I swallow. I’m going to fail. I cannot memorize something like the varied historical degrees of differences between a Protestant hell and a Lutheran one while the master of all hotness is sharing a desktop with me. My arm hairs are literally electric, standing up and reaching to plant themselves in his skin. I’ve gone completely primal—my body convinced that I am the gatherer in need of this hunter.
“Look,” he says, leaning in even closer and reaching to flip the pages. I barely register the movement of his thumb under a bold section of words. When his eyes catch mine still stuck on his face, I jump in my seat a little.
“Sorry,” I say, clearing my throat. “I’m just overwhelmed. Maybe a little slow, too, from being in here so long.”
It’s partly true, but I’m also just crushing. Crushing—that’s what Nicki calls it. She rolls her eyes every time she catches me doing it too, then labels it with that word. I crush in the dining area. I crush between classes when Henry pokes my arm with his index finger as we pass in the halls. I crush when I watch him sprint across the lawn every day at three in the afternoon, late for rowing. It’s literally become how I know it’s three o’clock! My body just instinctually glides toward my window at exactly 2:59. Pathetic!
At this point, we should just say that I’m crushed rather than crushing. Crushed and utterly destroyed of all pride.
I am gatherer.
“What you need to do is make up a rhyme. Something that will help you keep all of the key words in your brain so when it comes time to write them down in order, you’ll have them there.”
I draw in my lips and let the acid climb up my throat.
“I don’t even understand that. Ugg, I’m hopeless,” I say, letting my head fall flat against the book. I bounce my forehead there lightly while I eke out a desperate laugh at my own expense.
“You aren’t hopeless.” I feel the warm breath from his chuckle and smell the mint of his gum, and it’s intoxicating enough without his touch, so when the warm hand slides the hair from my cheek I go full hypnosis. His fingers trace my jaw, and my head lifts from the light pressure of his hold. For a moment, I believe in myself just because of the look in his eyes when our stares meet.
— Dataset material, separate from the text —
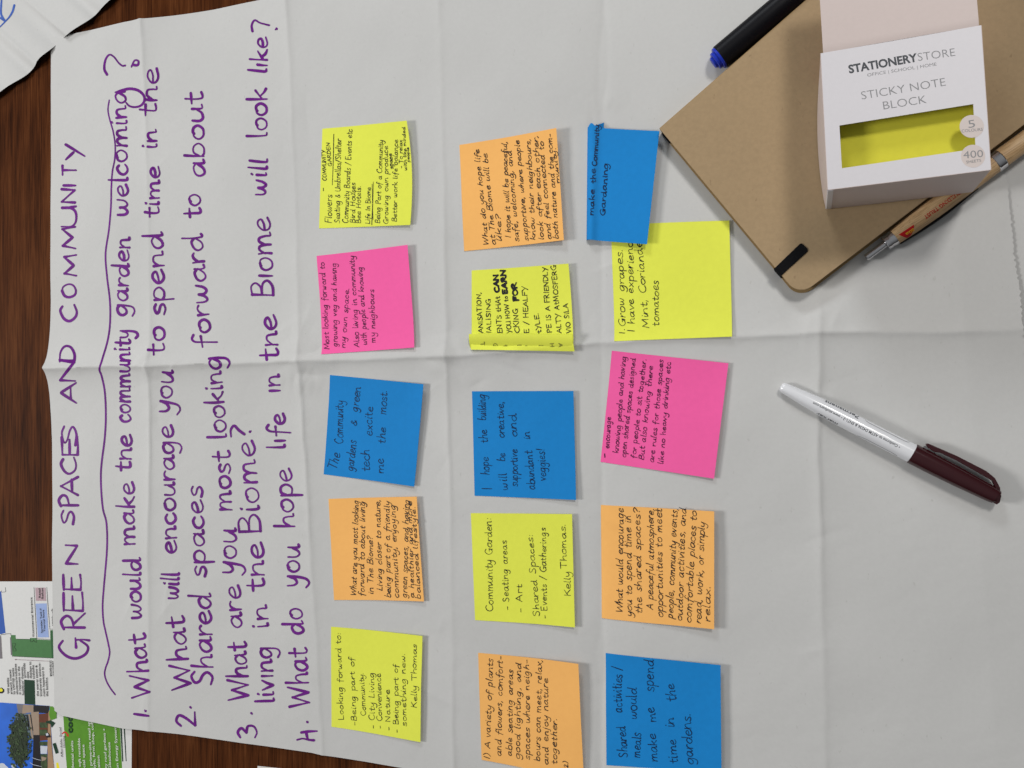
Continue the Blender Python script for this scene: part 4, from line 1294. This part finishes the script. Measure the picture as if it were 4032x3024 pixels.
def lid():
    # hinged on the panel's upper edge and folded back, drooping a little
    hl, hr = tl + (tr - tl) * .015, tr + (tl - tr) * .012
    upv = (tl - bl); upv = upv / np.linalg.norm(upv)
    upv2 = unproj(*VX(55, 0), 66) - unproj(*VX(76, 385), 63.4)
    upv2 = upv2 / np.linalg.norm(upv2)
    n, m = 10, 30
    W = np.zeros((n, m, 3))
    for i in range(n):
        for j in range(m):
            s = i / (n - 1); t = j / (m - 1) * 62.0
            p = hl * (1 - s) + hr * s
            W[i, j] = p + np.array([upv2[0], upv2[1], 0]) * t + np.array([0, 0, -.55 * math.exp(-t / 1.0) + .45 - 0.10 * t + .25 * math.sin(s * 3)])
    sf = Surf(W)
    return sf.mesh('lid_flap', M_BOXPINK, box, 0.5)


lid()
bt = Print(BZ1 + .06, 0.0)
bt.text("STATIONERY", VX(278, 556), VX(799, 464), 61 * VX.k, M_DARKTXT, 0.032)
bt.text("STORE", VX(802, 463), VX(1084, 424), 61 * VX.k, M_GREYTXT, -0.012)
bt.text("OFFICE | SCHOOL | HOME", VX(416, 582), VX(942, 497), 24 * VX.k, M_GREYTXT, -0.006)
bt.text("STICKY NOTE", VX(374, 756), VX(1012, 650), 62 * VX.k, M_GREYTXT, -0.012)
bt.text("BLOCK", VX(540, 832), VX(866, 782), 62 * VX.k, M_GREYTXT, -0.012)
bt.build('printed_lettering', front)


def sticker(cx, cy, r, t1, t2):
    c = VX(cx, cy)
    pts = [(c[0] + r * VX.k * math.cos(a), c[1] + r * .94 * VX.k * math.sin(a)) for a in np.linspace(0, 2 * math.pi, 40, endpoint=False)]
    W = unproj([p[0] for p in pts], [p[1] for p in pts], BZ1)
    o = prism('round_label', list(W), BZ1 - .4, BZ1 + .07, M_STICKER, box)
    p = Print(BZ1 + .14, 0.0)
    for (t, p0, p1, cap) in (t1, t2): p.text(t, VX(*p0), VX(*p1), cap * VX.k, M_GREYTXT, -.004)
    p.build('printed_lettering', o)
    return o


sticker(1208, 960, 92, ("5", (1186, 972), (1236, 964), 58), ("COLOURS", (1132, 1006), (1292, 992), 22))
sticker(1218, 1186, 92, ("400", (1146, 1204), (1296, 1192), 56), ("SHEETS", (1168, 1242), (1280, 1228), 22))
inset = lambda p: p + (cen - p) * .05
pad = empty('note_pad', (cen[0], cen[1], BZ0 + .2))
tag(pad, 'yellow sticky note pad seen through the window of the white card box', 'note pad')
prism('top_layer', [inset(p) for p in (tl, tr, br, bl)], BZ1 - 16.0, BZ1 - 8.5, M_PAD, pad)
prism('lower_layer', [inset(p) for p in (tl, tr, br, bl)], BZ0 + .2, BZ1 - 16.05, NOTE['pink'], pad)

# ---------------------------------------------------------------- bamboo pen
O = unproj(*VQ(190, 1428), 6.6); E = unproj(*VQ(1625, 372), 7.3)
Ap = (E - O) / np.linalg.norm(E - O)
pen = empty('ballpoint_pen', (O[0], O[1], 1.2))
tag(pen, 'bamboo push button pen with chrome parts and red print, half under the box', 'pen')
Rr = np.linalg.norm(E - O)
print('pen ring at', Rr)
bar = [(19.0, 4.7), (22, 5.0), (32, 5.6), (48, 6.0), (60, 5.8), (Rr - 2.4, 5.55)]


def prad(d): return float(np.interp(d, [b[0] for b in bar], [b[1] for b in bar]))


lathe('push_button', O, Ap, [(0, 1.0), (.15, 1.7), (.7, 2.1), (12.6, 2.1)], M_CHROME, pen)
lathe('chrome_collar', O, Ap, [(12.7, 3.6), (13.1, 4.2), (15.0, 4.5), (15.6, 4.3), (16.4, 4.35), (17.4, 4.7), (18.95, 4.75)], M_CHROME, pen)
lathe('barrel', O, Ap, bar, M_BAMBOO, pen)
lathe('chrome_ring', O, Ap, [(Rr - 2.35, 5.5), (Rr - 2.0, 5.75), (Rr + 2.0, 5.75), (Rr + 2.35, 5.5)], M_CHROME, pen)
lathe('lower_barrel', O, Ap, [(Rr + 2.4, 5.55), (Rr + 24, 5.4), (Rr + 45, 4.2), (Rr + 54, 2.6)], M_BAMBOO, pen)
lathe('tip', O, Ap, [(Rr + 54.05, 2.5), (Rr + 60, .8), (Rr + 62, .4)], M_CHROME, pen)
Zu = np.array([0, 0, 1.0]); Sd = np.cross(Ap, Zu)
nside = Sd if Sd[1] < 0 else -Sd                     # towards the lower right of the picture


def clip():
    V = []; f = []
    ds = np.linspace(19.5, 68, 16)
    for d in ds:
        off = prad(d) + .15 + (0.9 * math.sin((d - 19.5) / 48.5 * math.pi))
        c = O + Ap * d + nside * off * .93 - Zu * 1.2
        for a, b in [(-.7, -1.6), (.7, -1.6), (.7, 1.6), (-.7, 1.6)]:
            V.append(c + nside * a + Zu * b)
    for i in range(len(ds) - 1):
        for k in range(4):
            j = (k + 1) % 4
            f.append((4 * i + k, 4 * i + j, 4 * i + 4 + j, 4 * i + 4 + k))
    f += [(3, 2, 1, 0), tuple(4 * (len(ds) - 1) + k for k in range(4))]
    o = link('clip', V, f, M_BLACK, pen, False)
    bm = bmesh.new(); bm.from_mesh(o.data); bmesh.ops.recalc_face_normals(bm, faces=bm.faces); bm.to_mesh(o.data); bm.free()


clip()
sg = 1.0 if nside.dot(Sd) > 0 else -1.0
V_, f_ = text_mesh("BUILDING TRUST", 0.02)
W_ = on_lathe(V_, O, Ap, prad, 58.5, 36.6, sg * math.radians(19), 2.3, sg)
link('printed_lettering', W_, f_, M_RED, pen, False)
tri = np.array([(0, .0), (1, 0), (.93, .25), (.75, .6), (.5, 1.0)], float)


def logo():
    # red wedge, flat side to the print, point to the notebook side
    pts = [(31.6, -1.9), (29.5, -2.2), (24.2, 2.6), (25.0, -0.6)]
    pts = [VQ(*p) for p in [(548, 1172), (712, 1064), (716, 1085), (706, 1135), (688, 1180), (660, 1212)]]
    A = Ap; d = []; 
    P3 = []
    for p in pts:
        q = unproj(*p, 6.8 + 5.3)
        a = (q - O).dot(A); side = (q - O).dot(nside)
        r = prad(a) + .07
        th = math.asin(max(-.95, min(.95, side / r)))
        P3.append((a, th))
    ctr = (np.mean([p[0] for p in P3]), np.mean([p[1] for p in P3]))
    def surf(a, th, up=.07): 
        r = prad(a) + up
        return O + A * a + r * (math.cos(th) * Zu + math.sin(th) * nside)
    V = []; f = []
    n = len(P3); steps = 6
    # fan with subdivisions so it follows the barrel
    for i in range(n):
        a, b = P3[i], P3[(i + 1) % n]
        base = len(V)
        for u in range(steps + 1):
            for v in range(5):
                s = u / steps; t = v / 4
                e = (a[0] * (1 - t) + b[0] * t, a[1] * (1 - t) + b[1] * t)
                V.append(surf(ctr[0] * (1 - s) + e[0] * s, ctr[1] * (1 - s) + e[1] * s))
        for u in range(steps):
            for v in range(4):
                k = base + u * 5 + v
                f.append((k, k + 1, k + 6, k + 5))
    o = link('logo', V, f, M_RED, pen, False)
    Vt, ft = text_mesh("Sika", .02)
    W = on_lathe(Vt, O, Ap, lambda d: prad(d) + .06, ctr[0] + 2.6, ctr[0] - 2.3, sg * (ctr[1] - .02), 2.0, sg)
    link('logo_lettering', W, ft, M_LOGOYEL, o, False)


logo()

# ---------------------------------------------------------------- white and maroon marker
MZ = 7.6
T0 = unproj(*VK(158, 152), MZ); T1 = unproj(*VK(1265, 718), MZ); T2 = unproj(*VK(1992, 1085), MZ)
Am = (T1 - T0) / np.linalg.norm(T1 - T0)
LB = np.linalg.norm(T1 - T0); LC = np.linalg.norm(T2 - T1)
print('marker', LB, LC)
wm = empty('marker_pen', (T0[0], T0[1], 1.6))
tag(wm, 'white permanent marker with a maroon clip cap on the blank paper', 'marker')
bpro = [(0, 1.2), (.25, 2.2), (1.0, 2.85), (2.5, 3.25), (8, 3.75), (16, 4.45), (24, 4.95), (32, 5.25), (44, 5.45), (LB - 1, 5.6), (LB, 5.6)]


def mrad(d): return float(np.interp(d, [b[0] for b in bpro], [b[1] for b in bpro]))


lathe('barrel', T0, Am, bpro, M_MWHITE, wm, 48)
lathe('cap', T0, Am, [(LB + .05, 5.75), (LB + .3, 6.0), (LB + 12, 5.95), (LB + LC * .55, 5.6), (LB + LC - 4, 4.7), (LB + LC - 1.2, 4.35), (LB + LC - 1.2, 3.9), (LB + LC, 3.7)], M_MAROON, wm, 48)
clip_px = [(1380, 642), (1402, 634), (1640, 737), (1890, 865), (1965, 925), (2008, 1005), (2018, 1080), (2006, 1132), (1978, 1150), (1945, 1128), (1962, 1075), (1972, 1010), (1942, 950),
           (1835, 888), (1640, 778), (1500, 712), (1455, 706), (1400, 672)]
prism('clip', [unproj(*VK(*p), MZ + 1)[:2] for p in clip_px], MZ - 2.2, MZ + 2.0, M_MAROON, wm, .35)
Sm = np.cross(Am, Zu)                                  # lathe's side direction
nlow = Sm if Sm[1] < 0 and Sm[0] < 0 else (-Sm if (-Sm)[1] < 0 else Sm)
sm = 1.0 if nlow.dot(Sm) > 0 else -1.0
TV = []; TF = []; off = 0
for txt, a0, a1, deg, hgt, bold in [("\u2022 Conforms to ASTM D4236 & EN71-3 \u2022 www.studioart.com", 73.6, 20.8, 0, 1.6, .012), ("Permanent", 46.8, 26.0, -56, 2.9, .02), ("marker", 38.6, 25.4, 60, 2.2, .02)]:
    V_, f_ = text_mesh(txt, bold)
    W_ = on_lathe(V_, T0, Am, mrad, a0, a1, sm * math.radians(deg), hgt, sm)
    TV.append(W_); TF += [tuple(i + off for i in q) for q in f_]; off += len(W_)


def barrel_line(pts, w):
    global off
    V = []
    for d, deg in pts:
        for k in (-1, 1):
            r = mrad(d) + .08; th = sm * (math.radians(deg) + k * w / 2 / r)
            V.append(T0 + Am * d + r * (math.cos(th) * Zu + math.sin(th) * Sm))
    TV.append(np.array(V))
    for i in range(len(pts) - 1): TF.append((off + 2 * i, off + 2 * i + 1, off + 2 * i + 3, off + 2 * i + 2))
    off += len(V)


barrel_line([(50.5, -68), (51.5, -58), (53, -53), (60, -52), (68, -52), (74, -52), (76, -56), (77, -66)], .3)
barrel_line([(51, 72), (52.5, 63), (56, 58), (64, 58), (72, 58), (75, 63)], .3)
link('printed_lettering', np.vstack(TV), TF, M_DARKTXT, wm, False)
He’s dead serious—and God, the way he’s looking at me, hair all tousled, smile soft and true, cheeks lifted as if they’re glad to see me.
Like a drunk, I lean closer, my lips parting and ready—my mind imagining everything I’m about to feel—Henry’s mouth on mine, the graze of teeth against my lips, us standing as his arms sweep around my back before his hands rush up my spine into my own messy hair.
None of that happens.
I get an inch away from his mouth, my eyelids fluttering with nerves and uncertainty whether they should close or remain open, and Henry turns a few inches to his left, stiffening and backing away just enough to keep me from making this worse—as if I can make this worse somehow. The rush of heat that coats me isn’t from passion—it’s from humiliation. My eyes remain open just long enough to see the movement in his neck as he clears his throat. His soft smile is replaced with a hard line, drawn under the pity that slants his eyes.
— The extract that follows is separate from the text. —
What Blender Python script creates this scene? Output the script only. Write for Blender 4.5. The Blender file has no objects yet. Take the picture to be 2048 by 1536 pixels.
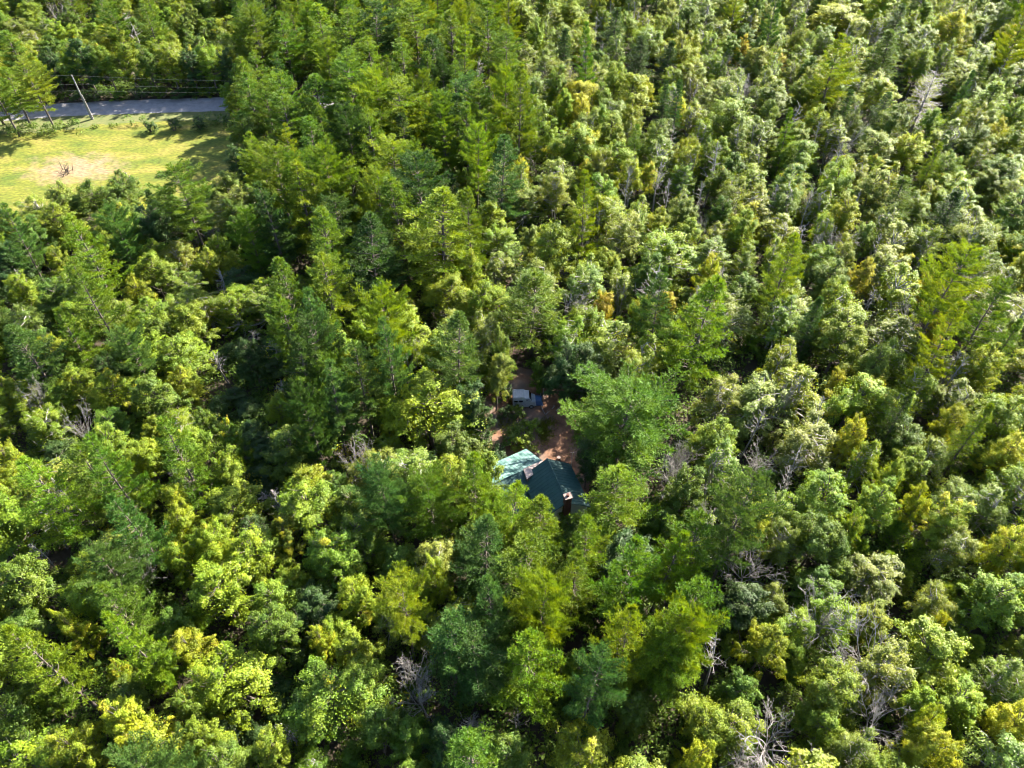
import bpy, math, random
import numpy as np
from mathutils import Vector, Matrix

random.seed(7)
rng = np.random.default_rng(11)
C = bpy.context.scene.collection
SC = bpy.context.scene

# ------------------------------------------------------------------ camera
H = 72.0                       # drone height over the ground, metres
PITCH = math.radians(46.0)     # below the horizon
FPX = 1470.0                   # focal length in photo pixels (photo 2048 wide)
cam_d = bpy.data.cameras.new('camera')
cam_d.sensor_width = 36.0
cam_d.lens = 36.0 * FPX / 2048.0
cam_d.clip_start = 0.5
cam_d.clip_end = 6000
cam = bpy.data.objects.new('camera', cam_d)
cam.location = (0, 0, H)
cam.rotation_euler = (math.pi / 2 - PITCH, 0, 0)
C.objects.link(cam)
SC.camera = cam

# ------------------------------------------------------------------ sky and sun
SUN_EL, SUN_AZ = math.radians(37), math.radians(48)     # sun beyond the scene, to the right
world = bpy.data.worlds.new('World')
SC.world = world
world.use_nodes = True
nt = world.node_tree
sky = nt.nodes.new('ShaderNodeTexSky')
sky.sky_type = 'NISHITA'
sky.sun_disc = False
sky.sun_elevation = SUN_EL
sky.sun_rotation = SUN_AZ
nt.links.new(sky.outputs[0], nt.nodes['Background'].inputs[0])
nt.nodes['Background'].inputs[1].default_value = 0.075
sl = bpy.data.lights.new('sun', 'SUN')
sl.energy = 5.0
sl.angle = math.radians(0.5)
sl.color = (1.0, 0.93, 0.80)
sun = bpy.data.objects.new('sun', sl)
sdir = Vector((math.sin(SUN_AZ) * math.cos(SUN_EL), math.cos(SUN_AZ) * math.cos(SUN_EL), math.sin(SUN_EL)))
sun.rotation_euler = sdir.to_track_quat('Z', 'Y').to_euler()
C.objects.link(sun)

# ------------------------------------------------------------------ exposure and render settings
vs = SC.view_settings
vs.view_transform = 'Standard'
vs.look = 'None'
vs.gamma = 1.0
vs.use_curve_mapping = False
vs.exposure = 3.1
cy = SC.cycles
cy.filter_width = 1.1
cy.max_bounces = 3
cy.diffuse_bounces = 2
cy.glossy_bounces = 1
cy.transmission_bounces = 2
cy.transparent_max_bounces = 2
cy.use_adaptive_sampling = True
cy.adaptive_threshold = 0.07
cy.adaptive_min_samples = 20
cy.time_limit = 600
cy.caustics_reflective = False
cy.caustics_refractive = False

# ------------------------------------------------------------------ helpers
SP, CP = math.sin(PITCH), math.cos(PITCH)


def at(px, py, z=0.0):
    """photo pixel -> the world point at height z; second value is metres per photo pixel there"""
    u, v = (px - 1024) / FPX, (768 - py) / FPX
    d = Vector((u, CP + v * SP, -SP + v * CP))
    t = (z - H) / d.z
    return Vector((0, 0, H)) + d * t, t / FPX


def to_px(x, y, z):
    dy, dz = y, z - H
    dep = dy * CP - dz * SP
    up = dy * SP + dz * CP
    return 1024 + FPX * x / dep, 768 - FPX * up / dep, dep


def inside(px, py, poly):
    r = False
    n = len(poly)
    for i in range(n):
        x1, y1 = poly[i]
        x2, y2 = poly[(i + 1) % n]
        if (y1 > py) != (y2 > py) and px < (x2 - x1) * (py - y1) / (y2 - y1) + x1:
            r = not r
    return r


def link(name, mesh, mat=None, parent=None, loc=None):
    o = bpy.data.objects.new(name, mesh)
    C.objects.link(o)
    if mat is not None and mesh is not None and not mesh.materials:
        mesh.materials.append(mat)
    if parent is not None:
        o.parent = parent
    if loc is not None:
        o.location = loc
    return o


def empty(name, loc=(0, 0, 0), rz=0.0):
    o = bpy.data.objects.new(name, None)
    o.empty_display_size = 0.5
    o.location = loc
    o.rotation_euler = (0, 0, rz)
    C.objects.link(o)
    return o


def tag(o, label=None, cat=None, group=None, kind=None):
    if label:
        o['label'] = label
    if cat:
        o['category'] = cat
    if group:
        o['group'] = group
    if kind:
        o['kind'] = kind
    return o


def np_mesh(name, V, F, attrs=None, smooth=False):
    """V (n,3) float; F (m,k) int; attrs {name: per-vertex float array}"""
    V = np.asarray(V, np.float32)
    F = np.asarray(F, np.int32)
    me = bpy.data.meshes.new(name)
    me.vertices.add(len(V))
    me.vertices.foreach_set('co', V.ravel())
    k = F.shape[1]
    me.loops.add(F.size)
    me.loops.foreach_set('vertex_index', F.ravel())
    me.polygons.add(len(F))
    me.polygons.foreach_set('loop_start', np.arange(0, F.size, k, dtype=np.int32))
    if smooth:
        me.polygons.foreach_set('use_smooth', np.ones(len(F), bool))
    for an, av in (attrs or {}).items():
        a = me.attributes.new(an, 'FLOAT', 'POINT')
        a.data.foreach_set('value', np.asarray(av, np.float32))
    me.update()
    me.validate()
    return me


class MB:
    """collects simple shapes into one mesh"""
    def __init__(s):
        s.v, s.f = [], []

    def add(s, vs, fs):
        n = len(s.v)
        s.v += [tuple(v) for v in vs]
        s.f += [tuple(i + n for i in f) for f in fs]
        return s

    def box(s, cx, cy_, cz, sx, sy, sz, m=None):
        vs = [Vector((cx + a * sx / 2, cy_ + b * sy / 2, cz + c * sz / 2)) for c in (-1, 1) for b in (-1, 1) for a in (-1, 1)]
        if m is not None:
            vs = [m @ v for v in vs]
        return s.add(vs, [(0, 2, 3, 1), (4, 5, 7, 6), (0, 1, 5, 4), (2, 6, 7, 3), (0, 4, 6, 2), (1, 3, 7, 5)])

    def slab(s, pts, thick):
        """polygon of 3-D points extruded downwards"""
        n = len(pts)
        top = [Vector(p) for p in pts]
        bot = [p - Vector((0, 0, thick)) for p in top]
        fs = [tuple(range(n)), tuple(range(2 * n - 1, n - 1, -1))]
        fs += [(i, i + n, (i + 1) % n + n, (i + 1) % n) for i in range(n)]
        return s.add(top + bot, fs)

    def tube(s, pts, rad, sides=6, cap=True):
        pts = [Vector(p) for p in pts]
        if not isinstance(rad, (list, tuple)):
            rad = [rad] * len(pts)
        vs, fs = [], []
        for i, p in enumerate(pts):
            d = (pts[min(i + 1, len(pts) - 1)] - pts[max(i - 1, 0)]).normalized()
            a = d.cross(Vector((0.31, 0.17, 0.93)) if abs(d.z) < 0.9 else Vector((1, 0, 0))).normalized()
            b = d.cross(a)
            for k in range(sides):
                t = 2 * math.pi * k / sides
                vs.append(p + (a * math.cos(t) + b * math.sin(t)) * rad[i])
        for i in range(len(pts) - 1):
            for k in range(sides):
                k2 = (k + 1) % sides
                fs.append((i * sides + k, i * sides + k2, (i + 1) * sides + k2, (i + 1) * sides + k))
        if cap:
            fs.append(tuple(range(sides - 1, -1, -1)))
            fs.append(tuple((len(pts) - 1) * sides + k for k in range(sides)))
        return s.add(vs, fs)

    def mesh(s, name, smooth=False):
        me = bpy.data.meshes.new(name)
        me.from_pydata([tuple(v) for v in s.v], [], s.f)
        if smooth:
            me.polygons.foreach_set('use_smooth', [True] * len(me.polygons))
        me.update()
        return me

    def build(s, name, mat, parent=None, smooth=False, loc=None):
        return link(name, s.mesh(name, smooth), mat, parent, loc)


# ------------------------------------------------------------------ materials
def new_mat(name):
    m = bpy.data.materials.new(name)
    m.use_nodes = True
    t = m.node_tree
    return m, t, t.nodes['Principled BSDF']


def noise_mat(name, c1, c2, scale=4.0, rough=0.85, bump=0.3, c3=None, scale3=0.6, detail=6, metallic=0.0, spec=0.3, bscale=None):
    m, t, p = new_mat(name)
    tc = t.nodes.new('ShaderNodeTexCoord')
    n = t.nodes.new('ShaderNodeTexNoise')
    n.inputs['Scale'].default_value = scale
    n.inputs['Detail'].default_value = detail
    n.inputs['Roughness'].default_value = 0.65
    t.links.new(tc.outputs['Object'], n.inputs['Vector'])
    r = t.nodes.new('ShaderNodeValToRGB')
    r.color_ramp.elements[0].position = 0.32
    r.color_ramp.elements[1].position = 0.68
    r.color_ramp.elements[0].color = (*c1, 1)
    r.color_ramp.elements[1].color = (*c2, 1)
    t.links.new(n.outputs['Fac'], r.inputs['Fac'])
    out = r.outputs['Color']
    if c3:
        n3 = t.nodes.new('ShaderNodeTexNoise')
        n3.inputs['Scale'].default_value = scale3
        n3.inputs['Detail'].default_value = 5
        t.links.new(tc.outputs['Object'], n3.inputs['Vector'])
        r3 = t.nodes.new('ShaderNodeValToRGB')
        r3.color_ramp.elements[0].position = 0.45
        r3.color_ramp.elements[1].position = 0.62
        t.links.new(n3.outputs['Fac'], r3.inputs['Fac'])
        mx = t.nodes.new('ShaderNodeMix')
        mx.data_type = 'RGBA'
        t.links.new(r3.outputs['Color'], mx.inputs[0])
        t.links.new(out, mx.inputs[6])
        mx.inputs[7].default_value = (*c3, 1)
        out = mx.outputs[2]
    t.links.new(out, p.inputs['Base Color'])
    p.inputs['Roughness'].default_value = rough
    p.inputs['Metallic'].default_value = metallic
    p.inputs['Specular IOR Level'].default_value = spec
    if bump:
        n2 = t.nodes.new('ShaderNodeTexNoise')
        n2.inputs['Scale'].default_value = bscale or scale * 2.5
        n2.inputs['Detail'].default_value = 6
        t.links.new(tc.outputs['Object'], n2.inputs['Vector'])
        b = t.nodes.new('ShaderNodeBump')
        b.inputs['Strength'].default_value = bump
        t.links.new(n2.outputs['Fac'], b.inputs['Height'])
        t.links.new(b.outputs['Normal'], p.inputs['Normal'])
    return m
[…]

I think I understand hell a little better now. It helps that I’m in it.
“I’m just tired. I…” Why I try to speak, I don’t know.
“It’s fine.” His voice is laced with discomfort. In one blink I erased everything that was easy between us. All because of my damn fantasies.
Fine. That word—so short, so four-lettered. Such a lie. I ruined everything.
About the Author
Ginger Scott is an Amazon-bestselling and Goodreads Choice Award-nominated author of several young and new adult romances, including Waiting on the Sidelines, Going Long, Blindness, How We Deal With Gravity, This Is Falling, You and Everything After, The Girl I Was Before, Wild Reckless, Wicked Restless and In Your Dreams.
A sucker for a good romance, Ginger’s other passion is sports, and she
often blends the two in her stories. (She’s also a sucker for a hot quarterback, catcher, pitcher, point guard…the list goes on.) Ginger has been writing and editing for newspapers, magazines and blogs for more than 15 years. She has told the stories of Olympians, politicians, actors, scientists, cowboys, criminals and towns. For more on her and her work, visit her website at http://www.littlemisswrite.com.
When she’s not writing, the odds are high that she’s somewhere near a baseball diamond, either watching her son field pop flies like Bryce Harper or cheering on her favorite baseball team, the Arizona Diamondbacks. Ginger lives in Arizona and is married to her college sweetheart whom she met at ASU (fork ’em, Devils).